Stated task — Using the data beneath this instruction, retype only the lines from the one that contains "Continue the Blender" down to the one that contains "10).build('socket', ALUD, b2)", both included, exactly as they appear.

Data for processing —

......

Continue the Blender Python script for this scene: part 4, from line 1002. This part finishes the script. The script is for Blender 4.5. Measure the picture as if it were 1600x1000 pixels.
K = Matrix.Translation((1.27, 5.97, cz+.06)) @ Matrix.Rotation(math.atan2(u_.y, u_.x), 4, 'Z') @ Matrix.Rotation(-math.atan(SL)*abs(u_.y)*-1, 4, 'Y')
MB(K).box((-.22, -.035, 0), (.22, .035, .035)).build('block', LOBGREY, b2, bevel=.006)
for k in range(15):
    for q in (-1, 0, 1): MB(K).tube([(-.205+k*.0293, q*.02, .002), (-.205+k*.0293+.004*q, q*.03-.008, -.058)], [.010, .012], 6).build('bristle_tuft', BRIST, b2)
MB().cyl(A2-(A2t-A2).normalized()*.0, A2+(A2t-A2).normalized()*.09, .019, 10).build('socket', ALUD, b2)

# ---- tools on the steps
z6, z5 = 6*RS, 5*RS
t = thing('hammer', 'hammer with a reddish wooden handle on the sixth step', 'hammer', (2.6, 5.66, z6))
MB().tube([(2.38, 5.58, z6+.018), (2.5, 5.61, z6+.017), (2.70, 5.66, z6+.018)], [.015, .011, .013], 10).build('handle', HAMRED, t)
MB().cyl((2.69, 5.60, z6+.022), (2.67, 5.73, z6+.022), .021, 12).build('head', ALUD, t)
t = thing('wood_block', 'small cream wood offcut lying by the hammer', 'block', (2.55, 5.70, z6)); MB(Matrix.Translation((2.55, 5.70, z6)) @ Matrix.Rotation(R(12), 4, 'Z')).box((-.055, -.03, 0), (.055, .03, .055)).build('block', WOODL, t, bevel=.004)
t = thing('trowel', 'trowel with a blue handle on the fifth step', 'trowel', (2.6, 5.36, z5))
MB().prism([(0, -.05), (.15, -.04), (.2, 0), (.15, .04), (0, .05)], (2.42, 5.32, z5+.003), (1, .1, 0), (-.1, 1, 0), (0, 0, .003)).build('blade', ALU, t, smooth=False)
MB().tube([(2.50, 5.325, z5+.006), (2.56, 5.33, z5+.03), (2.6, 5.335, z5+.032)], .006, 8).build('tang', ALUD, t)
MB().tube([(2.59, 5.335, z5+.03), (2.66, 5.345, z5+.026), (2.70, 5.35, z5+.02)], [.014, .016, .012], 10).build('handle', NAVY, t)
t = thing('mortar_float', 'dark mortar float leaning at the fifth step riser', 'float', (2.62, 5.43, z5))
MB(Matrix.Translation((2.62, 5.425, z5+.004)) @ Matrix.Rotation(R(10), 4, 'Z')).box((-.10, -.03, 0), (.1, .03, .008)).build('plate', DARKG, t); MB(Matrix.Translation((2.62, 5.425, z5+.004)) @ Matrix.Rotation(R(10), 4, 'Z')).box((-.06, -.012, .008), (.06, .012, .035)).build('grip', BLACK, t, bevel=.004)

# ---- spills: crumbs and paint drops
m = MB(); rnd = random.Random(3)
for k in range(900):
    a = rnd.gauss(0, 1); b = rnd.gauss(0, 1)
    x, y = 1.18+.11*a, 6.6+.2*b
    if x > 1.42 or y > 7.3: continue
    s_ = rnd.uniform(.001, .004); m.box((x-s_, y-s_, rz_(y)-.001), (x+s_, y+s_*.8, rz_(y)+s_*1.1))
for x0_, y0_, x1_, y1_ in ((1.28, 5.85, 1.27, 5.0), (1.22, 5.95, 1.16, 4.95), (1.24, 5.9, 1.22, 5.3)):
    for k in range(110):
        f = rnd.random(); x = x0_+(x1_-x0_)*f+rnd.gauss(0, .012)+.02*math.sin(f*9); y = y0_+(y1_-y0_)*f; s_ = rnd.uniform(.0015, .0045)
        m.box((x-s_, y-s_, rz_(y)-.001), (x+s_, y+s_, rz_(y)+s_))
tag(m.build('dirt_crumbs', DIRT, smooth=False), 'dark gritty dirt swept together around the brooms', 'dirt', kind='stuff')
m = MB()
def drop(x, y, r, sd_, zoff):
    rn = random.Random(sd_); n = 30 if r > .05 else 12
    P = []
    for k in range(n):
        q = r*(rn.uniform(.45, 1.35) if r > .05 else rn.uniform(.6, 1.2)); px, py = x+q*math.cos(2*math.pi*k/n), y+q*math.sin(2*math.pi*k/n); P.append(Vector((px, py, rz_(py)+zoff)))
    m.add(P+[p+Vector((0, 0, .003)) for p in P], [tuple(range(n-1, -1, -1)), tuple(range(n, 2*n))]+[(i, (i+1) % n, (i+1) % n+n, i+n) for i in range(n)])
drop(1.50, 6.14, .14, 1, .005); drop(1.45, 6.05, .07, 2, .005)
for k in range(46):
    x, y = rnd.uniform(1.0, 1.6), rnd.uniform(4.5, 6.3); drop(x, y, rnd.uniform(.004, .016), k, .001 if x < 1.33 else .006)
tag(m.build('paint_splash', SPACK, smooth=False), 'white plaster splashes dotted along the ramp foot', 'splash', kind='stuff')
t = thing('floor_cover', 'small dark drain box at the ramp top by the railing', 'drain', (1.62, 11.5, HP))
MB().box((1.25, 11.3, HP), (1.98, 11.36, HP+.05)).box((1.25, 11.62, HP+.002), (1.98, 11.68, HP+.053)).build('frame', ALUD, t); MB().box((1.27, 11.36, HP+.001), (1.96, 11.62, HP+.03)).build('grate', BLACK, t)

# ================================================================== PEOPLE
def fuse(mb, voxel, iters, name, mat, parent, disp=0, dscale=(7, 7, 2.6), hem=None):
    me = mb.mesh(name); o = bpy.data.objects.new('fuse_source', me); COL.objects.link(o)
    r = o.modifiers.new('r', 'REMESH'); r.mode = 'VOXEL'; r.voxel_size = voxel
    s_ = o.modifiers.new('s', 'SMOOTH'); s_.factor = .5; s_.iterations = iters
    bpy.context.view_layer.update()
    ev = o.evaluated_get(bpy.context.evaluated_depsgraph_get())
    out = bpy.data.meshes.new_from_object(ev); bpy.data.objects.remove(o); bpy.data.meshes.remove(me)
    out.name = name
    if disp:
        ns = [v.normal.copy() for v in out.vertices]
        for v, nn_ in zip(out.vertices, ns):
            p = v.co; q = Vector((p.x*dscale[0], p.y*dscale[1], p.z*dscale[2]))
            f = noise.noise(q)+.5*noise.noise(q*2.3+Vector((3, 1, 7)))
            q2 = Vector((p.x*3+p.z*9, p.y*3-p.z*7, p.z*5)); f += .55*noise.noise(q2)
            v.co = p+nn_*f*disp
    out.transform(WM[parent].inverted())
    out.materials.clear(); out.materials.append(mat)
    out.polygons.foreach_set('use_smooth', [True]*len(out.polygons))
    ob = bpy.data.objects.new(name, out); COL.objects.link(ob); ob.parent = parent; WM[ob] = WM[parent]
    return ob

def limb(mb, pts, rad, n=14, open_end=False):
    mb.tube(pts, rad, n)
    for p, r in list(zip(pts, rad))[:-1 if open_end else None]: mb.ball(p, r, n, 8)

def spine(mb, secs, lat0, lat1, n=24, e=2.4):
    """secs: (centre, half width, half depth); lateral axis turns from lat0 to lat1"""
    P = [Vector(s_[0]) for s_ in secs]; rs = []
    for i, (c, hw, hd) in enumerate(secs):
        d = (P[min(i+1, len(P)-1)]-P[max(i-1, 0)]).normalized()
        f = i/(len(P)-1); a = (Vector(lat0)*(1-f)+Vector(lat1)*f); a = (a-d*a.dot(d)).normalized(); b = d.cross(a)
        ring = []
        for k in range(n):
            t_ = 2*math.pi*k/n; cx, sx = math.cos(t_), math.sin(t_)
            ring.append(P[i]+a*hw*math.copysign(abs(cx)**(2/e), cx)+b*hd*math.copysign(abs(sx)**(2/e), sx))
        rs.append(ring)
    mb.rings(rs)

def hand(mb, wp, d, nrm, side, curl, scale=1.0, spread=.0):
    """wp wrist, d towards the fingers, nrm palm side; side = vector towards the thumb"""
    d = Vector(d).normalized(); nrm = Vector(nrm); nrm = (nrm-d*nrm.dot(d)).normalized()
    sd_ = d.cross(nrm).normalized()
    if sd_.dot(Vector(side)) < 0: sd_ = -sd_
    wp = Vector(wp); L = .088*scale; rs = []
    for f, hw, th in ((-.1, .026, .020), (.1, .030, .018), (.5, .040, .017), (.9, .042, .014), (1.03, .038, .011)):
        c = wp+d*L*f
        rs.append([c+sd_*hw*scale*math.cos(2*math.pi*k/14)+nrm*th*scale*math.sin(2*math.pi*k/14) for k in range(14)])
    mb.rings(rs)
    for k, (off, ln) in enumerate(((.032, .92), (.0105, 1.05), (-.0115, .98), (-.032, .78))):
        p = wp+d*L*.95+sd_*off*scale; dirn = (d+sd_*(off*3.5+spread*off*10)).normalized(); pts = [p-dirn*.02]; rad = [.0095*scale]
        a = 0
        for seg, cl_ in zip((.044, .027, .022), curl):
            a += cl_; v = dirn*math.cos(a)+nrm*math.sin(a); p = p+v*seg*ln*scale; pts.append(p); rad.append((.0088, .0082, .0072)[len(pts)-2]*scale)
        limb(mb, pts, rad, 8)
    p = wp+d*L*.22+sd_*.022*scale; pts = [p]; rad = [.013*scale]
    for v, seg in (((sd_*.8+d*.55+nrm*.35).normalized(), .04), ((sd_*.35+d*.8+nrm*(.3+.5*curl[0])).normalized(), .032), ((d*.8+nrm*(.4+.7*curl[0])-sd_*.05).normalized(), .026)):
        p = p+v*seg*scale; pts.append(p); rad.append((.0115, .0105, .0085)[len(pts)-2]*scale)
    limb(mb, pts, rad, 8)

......

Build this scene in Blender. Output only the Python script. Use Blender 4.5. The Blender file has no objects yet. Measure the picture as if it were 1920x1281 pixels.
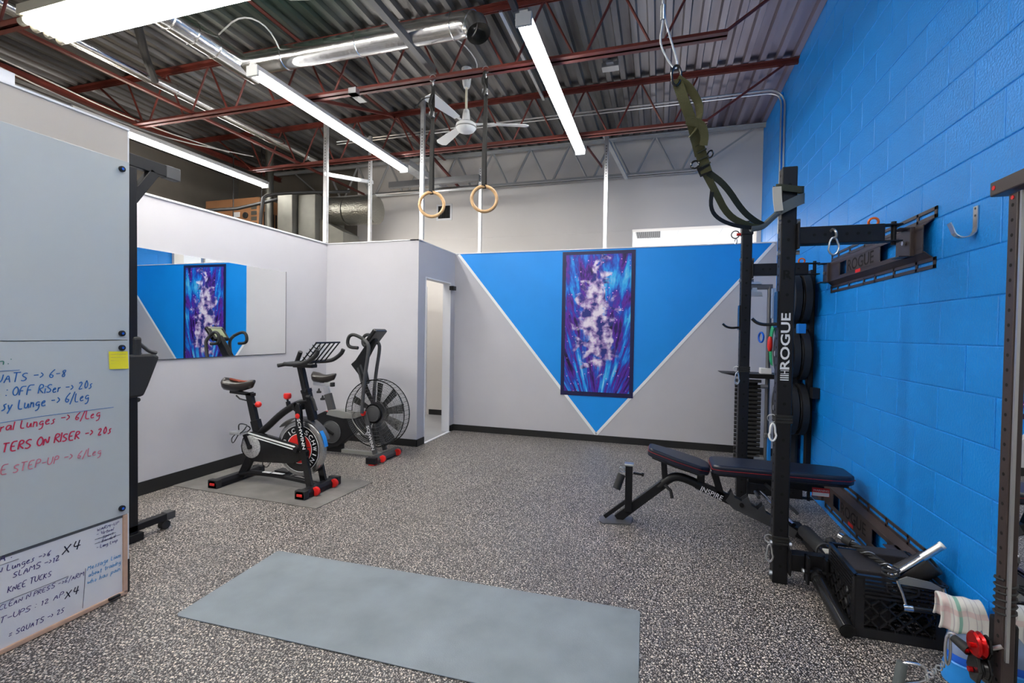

......

The response —
Continue the Blender Python script for this scene: part 4, from line 1002. This part finishes the script. The script is for Blender 4.5. Measure the picture as if it were 1600x1000 pixels.
K = Matrix.Translation((1.27, 5.97, cz+.06)) @ Matrix.Rotation(math.atan2(u_.y, u_.x), 4, 'Z') @ Matrix.Rotation(-math.atan(SL)*abs(u_.y)*-1, 4, 'Y')
MB(K).box((-.22, -.035, 0), (.22, .035, .035)).build('block', LOBGREY, b2, bevel=.006)
for k in range(15):
    for q in (-1, 0, 1): MB(K).tube([(-.205+k*.0293, q*.02, .002), (-.205+k*.0293+.004*q, q*.03-.008, -.058)], [.010, .012], 6).build('bristle_tuft', BRIST, b2)
MB().cyl(A2-(A2t-A2).normalized()*.0, A2+(A2t-A2).normalized()*.09, .019, 10).build('socket', ALUD, b2)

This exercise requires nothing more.